Provided material.

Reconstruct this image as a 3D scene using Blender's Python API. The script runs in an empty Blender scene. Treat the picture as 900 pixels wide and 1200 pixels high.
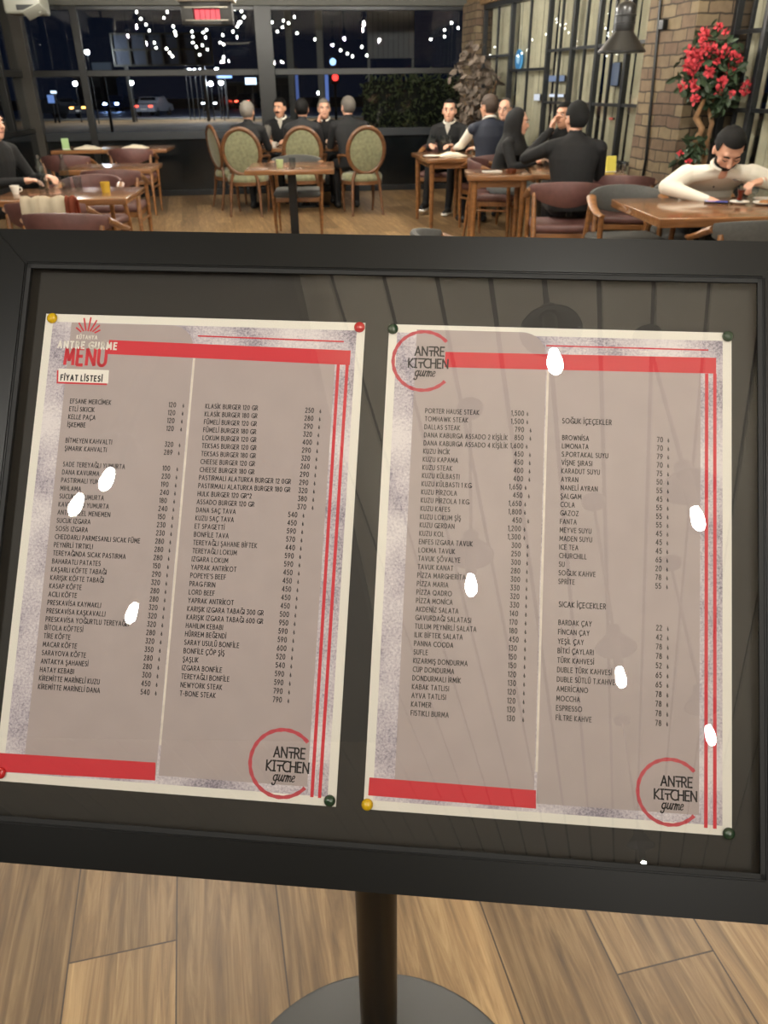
import bpy, bmesh, math, random
import numpy as np
from mathutils import Vector, Matrix
random.seed(7)
S = bpy.context.scene
COL = S.collection
R_ = math.radians
# ------------------------------------------------------------------ camera
CAM_H, PITCH, ROLL, FPX = 1.46, R_(29.05), R_(0.6), 900.0
cr0 = Vector((1, 0, 0)); cu0 = Vector((0, math.sin(PITCH), math.cos(PITCH)))
CF = Vector((0, math.cos(PITCH), -math.sin(PITCH)))
CR = cr0 * math.cos(ROLL) - cu0 * math.sin(ROLL)
CU = cu0 * math.cos(ROLL) + cr0 * math.sin(ROLL)
CP = Vector((0, 0, CAM_H))
cd = bpy.data.cameras.new('camera'); cam = bpy.data.objects.new('camera', cd); COL.objects.link(cam)
cd.sensor_fit = 'VERTICAL'; cd.sensor_height = 36; cd.lens = 27
cd.clip_start = .02; cd.clip_end = 400
cd.dof.use_dof = True; cd.dof.focus_distance = .667; cd.dof.aperture_fstop = 17
cam.matrix_world = Matrix(((CR.x, CU.x, -CF.x, 0), (CR.y, CU.y, -CF.y, 0), (CR.z, CU.z, -CF.z, CAM_H), (0, 0, 0, 1)))
S.camera = cam
# ------------------------------------------------------------------ world, exposure
w = bpy.data.worlds.new('night'); S.world = w; w.use_nodes = True
w.node_tree.nodes['Background'].inputs[0].default_value = (.004, .006, .013, 1)
w.node_tree.nodes['Background'].inputs[1].default_value = .8
S.view_settings.view_transform = 'Standard'; S.view_settings.look = 'None'
S.view_settings.exposure = 0.0; S.view_settings.gamma = 1; S.view_settings.use_curve_mapping = False
BULB, BULB2 = 700.0, 3600.0   # radiance of the lamp bulbs near the board, and over the dining room
WARM = (1.0, .955, .87)
# ------------------------------------------------------------------ where photo points lie in the place
def ray(x, y): return CF * FPX + CR * (x - 450) - CU * (y - 600)
def G(x, y, z=0.0):
    d = ray(x, y); return CP + d * ((z - CAM_H) / d.z)
def AT(x, y, Y):
    d = ray(x, y); return CP + d * (Y / d.y)
def onplane(x, y, p, n):
    d = ray(x, y); return CP + d * ((p - CP).dot(n) / d.dot(n))
# ------------------------------------------------------------------ materials
MATS = {}
def srgb(c): return tuple((v / 255 / 12.92 if v / 255 <= .04045 else ((v / 255 + .055) / 1.055) ** 2.4) for v in c)
def mat(name, c, rough=.5, metal=0, emit=0, ecol=None, spec=.5, coat=0, noise=0, nscale=20, bump=0, sheen=0):
    if name in MATS: return MATS[name]
    m = bpy.data.materials.new(name); m.use_nodes = True; MATS[name] = m
    nt = m.node_tree; b = nt.nodes['Principled BSDF']
    c = srgb(c)
    b.inputs['Base Color'].default_value = (*c, 1); b.inputs['Roughness'].default_value = rough
    b.inputs['Metallic'].default_value = metal; b.inputs['Specular IOR Level'].default_value = spec
    b.inputs['Coat Weight'].default_value = coat; b.inputs['Coat Roughness'].default_value = .15
    b.inputs['Sheen Weight'].default_value = sheen
    if emit:
        b.inputs['Emission Color'].default_value = (*(srgb(ecol) if ecol else c), 1); b.inputs['Emission Strength'].default_value = emit
    if noise or bump:
        tc = nt.nodes.new('ShaderNodeTexCoord'); n = nt.nodes.new('ShaderNodeTexNoise')
        n.inputs['Scale'].default_value = nscale; n.inputs['Detail'].default_value = 5
        nt.links.new(tc.outputs['Object'], n.inputs['Vector'])
        if noise:
            r = nt.nodes.new('ShaderNodeValToRGB')
            r.color_ramp.elements[0].position = .3; r.color_ramp.elements[1].position = .7
            r.color_ramp.elements[0].color = (*[v * (1 - noise) for v in c], 1)
            r.color_ramp.elements[1].color = (*[min(1, v * (1 + noise)) for v in c], 1)
            nt.links.new(n.outputs['Fac'], r.inputs[0]); nt.links.new(r.outputs[0], b.inputs['Base Color'])
        if bump:
            bp = nt.nodes.new('ShaderNodeBump'); bp.inputs['Strength'].default_value = bump; bp.inputs['Distance'].default_value = .01
            nt.links.new(n.outputs['Fac'], bp.inputs['Height']); nt.links.new(bp.outputs[0], b.inputs['Normal'])
    return m
def wood(name, c1, c2, rough=.35, axis=0, scale=6, coat=.3):
    if name in MATS: return MATS[name]
    m = mat(name, c1, rough, coat=coat); nt = m.node_tree; b = nt.nodes['Principled BSDF']
    tc = nt.nodes.new('ShaderNodeTexCoord'); mp = nt.nodes.new('ShaderNodeMapping')
    sc = [scale * 6] * 3; sc[axis] = scale * .5; mp.inputs['Scale'].default_value = sc
    n = nt.nodes.new('ShaderNodeTexNoise'); n.inputs['Scale'].default_value = 1; n.inputs['Detail'].default_value = 6; n.inputs['Distortion'].default_value = .6
    r = nt.nodes.new('ShaderNodeValToRGB'); r.color_ramp.elements[0].position = .32; r.color_ramp.elements[1].position = .68
    r.color_ramp.elements[0].color = (*srgb(c2), 1); r.color_ramp.elements[1].color = (*srgb(c1), 1)
    L = nt.links.new; L(tc.outputs['Object'], mp.inputs[0]); L(mp.outputs[0], n.inputs['Vector']); L(n.outputs['Fac'], r.inputs[0]); L(r.outputs[0], b.inputs['Base Color'])
    return m
def glassmat(name, tint=(1, 1, 1), ior=1.6, rough=0.0):
    if name in MATS: return MATS[name]
    m = bpy.data.materials.new(name); m.use_nodes = True; MATS[name] = m
    nt = m.node_tree; nt.nodes.remove(nt.nodes['Principled BSDF']); out = nt.nodes['Material Output']
    t = nt.nodes.new('ShaderNodeBsdfTransparent'); t.inputs[0].default_value = (*tint, 1)
    g = nt.nodes.new('ShaderNodeBsdfGlossy'); g.inputs['Roughness'].default_value = rough
    f = nt.nodes.new('ShaderNodeFresnel'); f.inputs[0].default_value = ior
    x = nt.nodes.new('ShaderNodeMixShader')
    ge = nt.nodes.new('ShaderNodeNewGeometry'); iv = nt.nodes.new('ShaderNodeMath'); iv.operation = 'SUBTRACT'; iv.inputs[0].default_value = 1
    mu = nt.nodes.new('ShaderNodeMath'); mu.operation = 'MULTIPLY'
    nt.links.new(ge.outputs['Backfacing'], iv.inputs[1]); nt.links.new(iv.outputs[0], mu.inputs[0]); nt.links.new(f.outputs[0], mu.inputs[1])
    nt.links.new(mu.outputs[0], x.inputs[0]); nt.links.new(t.outputs[0], x.inputs[1]); nt.links.new(g.outputs[0], x.inputs[2]); nt.links.new(x.outputs[0], out.inputs[0])
    return m
def emat(name, c, s):
    if name in MATS: return MATS[name]
    m = bpy.data.materials.new(name); m.use_nodes = True; MATS[name] = m
    b = m.node_tree.nodes['Principled BSDF']; b.inputs['Base Color'].default_value = (.02, .02, .02, 1)
    b.inputs['Emission Color'].default_value = (*c, 1); b.inputs['Emission Strength'].default_value = s
    return m
# ------------------------------------------------------------------ mesh helpers
def box(bm, c, s, rz=0, bev=0):
    r = bmesh.ops.create_cube(bm, size=1)
    M = Matrix.Translation(c) @ Matrix.Rotation(rz, 4, 'Z') @ Matrix.Diagonal((*s, 1))
    bmesh.ops.transform(bm, matrix=M, verts=r['verts'])
    if bev:
        es = list({e for v in r['verts'] for e in v.link_edges})
        bmesh.ops.bevel(bm, geom=es, offset=bev, segments=3, affect='EDGES', profile=.5)
def BX(c, s, bev=0, rz=0):
    bm = bmesh.new(); box(bm, c, s, rz, bev); return bm
def prism(bm, pts, z0, z1):
    a = [bm.verts.new((x, y, z0)) for x, y in pts]; b = [bm.verts.new((x, y, z1)) for x, y in pts]
    n = len(pts)
    for i in range(n): bm.faces.new((a[i], a[(i + 1) % n], b[(i + 1) % n], b[i]))
    bm.faces.new(a[::-1]); bm.faces.new(b)
def rings(bm, rs, cap=True):
    vs = [[bm.verts.new(p) for p in r] for r in rs]
    for i in range(len(vs) - 1):
        n = len(vs[i])
        for j in range(n): bm.faces.new((vs[i][j], vs[i][(j + 1) % n], vs[i + 1][(j + 1) % n], vs[i + 1][j]))
    if cap: bm.faces.new(vs[0][::-1]); bm.faces.new(vs[-1])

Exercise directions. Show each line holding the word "scene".

Reply.
Reconstruct this image as a 3D scene using Blender's Python API. The script runs in an empty Blender scene. Treat the picture as 900 pixels wide and 1200 pixels high.
S = bpy.context.scene